Introduction
Treasury is often set up as and considered to be a service centre, so the idea of an in-house bank (IHB) is not far-fetched. The in-house bank functions as a dedicated entity within an organisation, providing a suite of banking services tailored to meet the diverse needs of internal business units.
Rather than relying on external financial institutions, an in-house bank mirrors the services offered by traditional banks, offering a range of solutions, including payments, liquidity management, cash visibility, FX requests, funding, and working capital management. This innovative approach streamlines financial processes and empowers organisations to enhance cash flow efficiency while reducing dependency on external banking partners.
To successfully run an in-house bank, you need the following key elements:
Technology and Integration
- Use treasury management systems (TMS) with in-house banking capabilities to enable automated processes, tracking, and interest calculations. The world-class IT2 treasury management system has all the capabilities to run an in-house bank.
- Ensure seamless integration between the in-house bank and the organisation’s ERP systems to streamline data flow and minimise manual work.
Centralised Control and Visibility
- Establish internal current accounts for subsidiaries within the in-house bank structure
- Define balance limits and review them centrally based on the treasury policy
- Gain full visibility into subsidiary balances to enable better working capital management and risk identification
Automated Processes
- Route all payments and receipts through the in-house bank to ensure a centralised and automated payment process
Liquidity Management
- Pool all cash and credit balances to command better rates for loans and investments
- Manage internal lending, with subsidiaries borrowing from the in-house bank at lower rates compared to external banks
Regulatory Compliance
- Be aware of regulations in all operating countries and ensure compliance with local laws
- Monitor prospective regulatory developments to assess the feasibility of adopting or maintaining an in-house bank
Skilled Resources
- Ensure the involvement of both the financial department (accounting, treasury, tax, and legal) and the IT department
- Combine expertise in operations and technology to successfully implement and manage the in-house bank. TreasuryONE is ideally positioned to run an in-house bank on behalf of clients. The result is a cost-effective solution with highly skilled treasury staff who deeply understand the IT2 treasury system.
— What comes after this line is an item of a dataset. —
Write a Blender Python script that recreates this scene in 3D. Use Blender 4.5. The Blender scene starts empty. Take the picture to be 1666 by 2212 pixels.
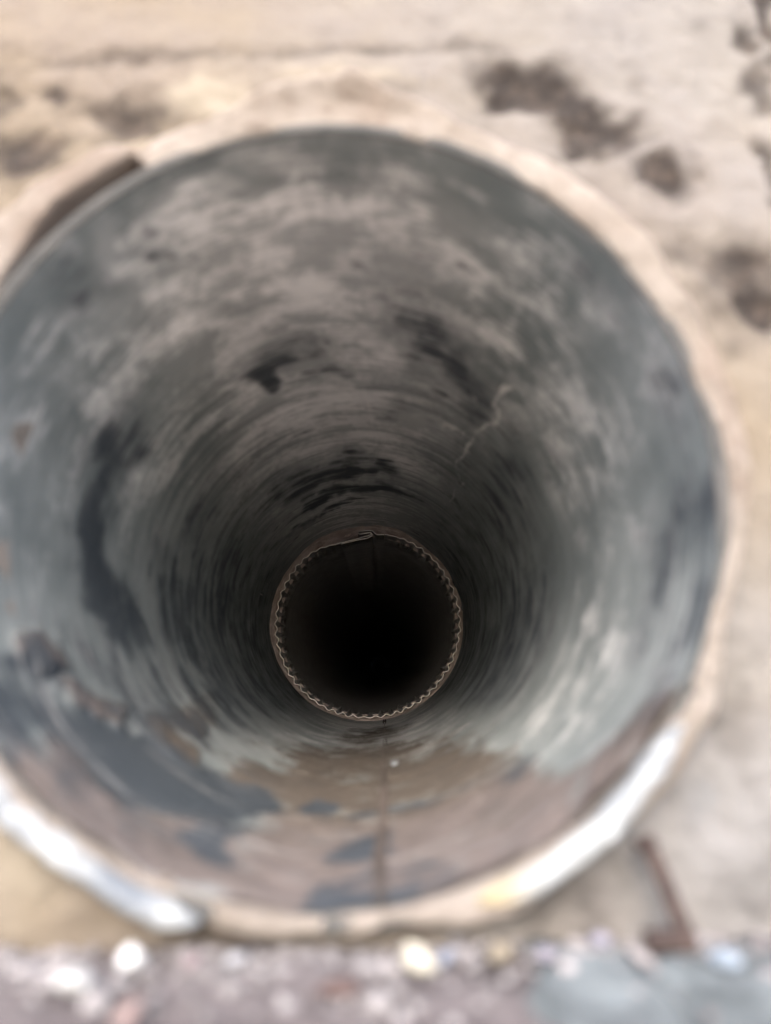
import bpy, bmesh, math, random
import numpy as np
from mathutils import Matrix, Vector

# ------------------------------------------------------------------ scene, camera, light
sc = bpy.context.scene
C = sc.collection
S = 0.1                      # pipe radius in metres; everything below is written in pipe radii
EXPOSURE = 2.65

cam_d = bpy.data.cameras.new('camera'); cam = bpy.data.objects.new('camera', cam_d); C.objects.link(cam)
cam_pos = Vector((0.1451019, -1.50741343, -0.50391671))
right = Vector((0.99998061, -0.00603533, -0.00153606)); up = Vector((0, -0.24664804, 0.96910512))
fwd = Vector((0.00622773, 0.96908633, 0.24664326))
right.normalize(); fwd = (fwd - right*fwd.dot(right)).normalized(); up = right.cross(fwd)
m = Matrix((( right.x, up.x, -fwd.x), (right.y, up.y, -fwd.y), (right.z, up.z, -fwd.z))).to_4x4()
m.translation = cam_pos*S
cam.matrix_world = m
cam_d.sensor_fit = 'VERTICAL'; cam_d.sensor_height = 36.0; cam_d.lens = 1350/2212*36
cam_d.clip_start = 0.005; cam_d.clip_end = 500
cam_d.dof.use_dof = True
ZR = 5.1286                  # depth of the duct mouth inside the pipe
cam_d.dof.focus_distance = (Vector((0, ZR, 0)) - cam_pos).dot(fwd)*S
cam_d.dof.aperture_fstop = 4.1
sc.camera = cam

SUN_EL, SUN_AZ = math.radians(40), math.radians(185)
w = bpy.data.worlds.new('World'); sc.world = w; w.use_nodes = True
nt = w.node_tree; nt.nodes.clear()
sky = nt.nodes.new('ShaderNodeTexSky'); sky.sky_type = 'NISHITA'; sky.sun_disc = False
sky.sun_elevation = SUN_EL; sky.sun_rotation = SUN_AZ; sky.dust_density = 3.4; sky.air_density = 1.0
bg = nt.nodes.new('ShaderNodeBackground'); bg.inputs['Strength'].default_value = 0.15
wo = nt.nodes.new('ShaderNodeOutputWorld')
nt.links.new(sky.outputs[0], bg.inputs[0]); nt.links.new(bg.outputs[0], wo.inputs[0])
sl = bpy.data.lights.new('sun', 'SUN'); sl.energy = 0.7; sl.angle = math.radians(35); sl.color = (1, .96, .91)
so = bpy.data.objects.new('sun', sl); C.objects.link(so)
to_sun = Vector((math.sin(SUN_AZ)*math.cos(SUN_EL), math.cos(SUN_AZ)*math.cos(SUN_EL), math.sin(SUN_EL)))
so.rotation_euler = to_sun.to_track_quat('Z', 'Y').to_euler(); so.location = (-1, -3, 4)

vs = sc.view_settings
vs.view_transform = 'Standard'; vs.look = 'None'; vs.gamma = 1; vs.exposure = EXPOSURE; vs.use_curve_mapping = False
sc.render.engine = 'CYCLES'
sc.cycles.max_bounces = 16; sc.cycles.diffuse_bounces = 10; sc.cycles.glossy_bounces = 10
sc.cycles.use_denoising = True
sc.cycles.sample_clamp_indirect = 0

# ------------------------------------------------------------------ helpers
rng = np.random.default_rng(4)

def vnoise(P, seed=0):
    """Value noise in 0..1 at the points P (n,3)."""
    P = np.asarray(P, float); i = np.floor(P).astype(np.int64); f = P - i; f = f*f*(3-2*f)
    out = np.zeros(len(P))
    for dx in (0, 1):
        for dy in (0, 1):
            for dz in (0, 1):
                h = ((i[:, 0]+dx)*73856093) ^ ((i[:, 1]+dy)*19349663) ^ ((i[:, 2]+dz)*83492791) ^ (seed*2654435761)
                h = (h ^ (h >> 13))*1274126177 & 0xffffffff
                h = (h ^ (h >> 16)) & 0xffff
                wx = f[:, 0] if dx else 1-f[:, 0]; wy = f[:, 1] if dy else 1-f[:, 1]; wz = f[:, 2] if dz else 1-f[:, 2]
                out += wx*wy*wz*h/65535.0
    return out

def fbm(P, octaves=4, seed=0):
    P = np.asarray(P, float); out = np.zeros(len(P)); a, t = 1.0, 0.0
    for k in range(octaves):
        out += a*vnoise(P*2**k, seed+k*17); t += a; a *= .5
    return out/t

def sstep(a, b, x):
    t = np.clip((x-a)/(b-a), 0, 1); return t*t*(3-2*t)

def obj(name, V, F, material, parent=None, smooth=True, attrs=None):
    """One mesh object from vertices in pipe radii."""
    me = bpy.data.meshes.new(name)
    V = np.asarray(V, float)*S
    me.from_pydata(V.tolist(), [], [tuple(int(i) for i in f) for f in F])
    if attrs:
        for k, a in attrs.items():
            at = me.attributes.new(k, 'FLOAT_COLOR', 'POINT')
            col = np.zeros((len(V), 4)); col[:, 3] = 1; col[:, :a.shape[1]] = a
            at.data.foreach_set('color', col.ravel())
    me.materials.append(material)
    if smooth: me.polygons.foreach_set('use_smooth', [True]*len(me.polygons))
    me.update()
    o = bpy.data.objects.new(name, me); C.objects.link(o)
    if parent: o.parent = parent
    return o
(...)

The Advantages of In-House Banking:
Centralised Control: Centralised control is at the heart of the in-house banking model, enabling organisations to gain unprecedented oversight and management of their financial operations. Companies can mitigate risks by consolidating global payment processes, financing, and FX risk management while optimising treasury functions.
Enhanced Liquidity Management: Organisations can optimise liquidity utilisation and ensure timely fund allocation across subsidiaries through centralised cash management and automated cash pooling. Real-time visibility into cash positions facilitates informed decision-making, enabling swift responses to evolving market conditions.
Cost Optimisation: Implementing an in-house bank reduces external banking costs and minimises transaction fees associated with third-party processors. Consolidating banking relationships enhances negotiating power, resulting in cost savings and improved service quality.
Streamlined Processes: Automated reconciliation and standardised payment processes streamline financial operations, improving efficiency and accuracy. Organisations can enhance productivity and reduce manual errors by automating month-end activities and inter-company transactions.
Harmonised Payment Processes: In-house banking facilitates seamless integration of internal and external payment processes, eliminating the need for separate netting solutions. Payments-on-behalf-of (POBO) and Collections-on-behalf-of (COBO) mechanisms simplify transaction processing, reducing reliance on external accounts.
Enhanced Visibility: Organisations gain comprehensive visibility into subsidiary balances with an in-house bank, enabling effective cash management and strategic decision-making. By centralising cash pools, companies can optimise interest earnings and customise financing solutions based on subsidiary needs.
Conclusion
While implementing an in-house bank presents challenges, the long-term benefits far outweigh the initial investment. Organisations can revolutionise financial operations by fostering collaboration across departments and leveraging technology, driving efficiency, visibility, and cost savings. Embracing in-house banking is a strategic decision and a catalyst for transformative change in the modern business landscape.